Au chapitre 8, Kharaba présente la réindustrialisation d’une commune française où les capitaux publics et la mobilisation des citoyens sont intervenus pour reconvertir une industrie en déclin. L’auteur précise que cette commune mono-industrielle comportait trois conditions qui ont permis cette réindustrialisation : 1- une main-d’oeuvre qualifiée qui a mis au point des technologies qui lui sont propres et reconnues internationalement; 2- un positionnement sur des marchés porteurs d’avenir avec un potentiel de développement stratégique pour la France; et 3- une rentabilité des usines mise au point par une recherche de productivité développée a priori.
Les chapitres 9 et 10 comparent des territoires à la frontière de la France et de la Suisse, où après une longue histoire commune des industries de l’aluminium et de la métallurgie, la désindustrialisation a pris des trajectoires différentes. Les pistes explicatives soutenues par les auteurs seraient le rôle des élites locales et l’utilisation des ressources locales qui rendirent possible une diversification de leur économie. Les auteurs soulignent que les atouts et les contraintes que détiennent chaque territoire et ses élites locales, incluant les réseaux dont ils sont composés, orientent les localités vers diverses trajectoires. Pour les auteurs, la diversité des activités économiques sur un territoire offre une capacité à saisir différentes opportunités du marché.
Le chapitre 11 porte sur l’ambivalence des acteurs face à la désindustrialisation de la mode sur le territoire de Naples, en Italie. Pour l’auteur, la désindustrialisation de la mode dans cette ville se situe à la croisée des chemins : soit l’industrie confirme son rôle périphérique avec son lot de précarité, de travail au noir, de défaillance des réseaux locaux, misant sur ses atouts de faibles coûts de main-d’oeuvre; soit ses acteurs décident d’en faire un pôle incontournable d’excellence et d’attraction dans un système concurrentiel où Naples conserverait sa centralité dans les hautes fonctions de conception de la mode. La rapidité des changements auxquels l’industrie de la mode fait face et une certaine résilience des territoires sont à l’origine de ces deux scénarios possibles pour la région de Naples.

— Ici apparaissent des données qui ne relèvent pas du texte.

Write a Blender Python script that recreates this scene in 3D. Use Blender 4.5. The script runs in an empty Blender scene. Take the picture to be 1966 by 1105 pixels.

Enfin, au chapitre 12, l’auteur présente l’abandon d’une industrie de Marseille par la classe entrepreneuriale parce que la tendance à la désindustrialisation est apparue irréversible.
Les travaux d’analyse comparée présentés dans ce volume font ressortir le caractère multiforme des stratégies des acteurs et des ressources des territoires qui peuvent mener à des trajectoires de désindustrialisation profondément différentes, ce qui rend la comparaison historique et analytique d’autant plus intéressante. Les auteurs insistent sur le rôle des acteurs sociaux dans la trajectoire de désindustrialisation et la mise en oeuvre de politiques publiques. Cet ouvrage collectif atteint son objectif de fournir au lecteur des pistes de réflexion au sujet de la désindustrialisation qui ne serait pas nécessairement une fatalité, mais plutôt un processus graduel. La principale limite du livre est l’ordre des chapitres qui sont présentés sans tenir compte des niveaux socio-économiques macro, méso, et micro. Il aurait été intéressant de placer les chapitres en ordre décroissant : d’abord, le macro, ensuite, le méso et, enfin, le micro. Il n’en demeure pas moins que ce livre se révèle particulièrement stimulant, non seulement pour les historiens, mais, aussi, pour les chercheurs en relations industrielles et les décideurs politiques.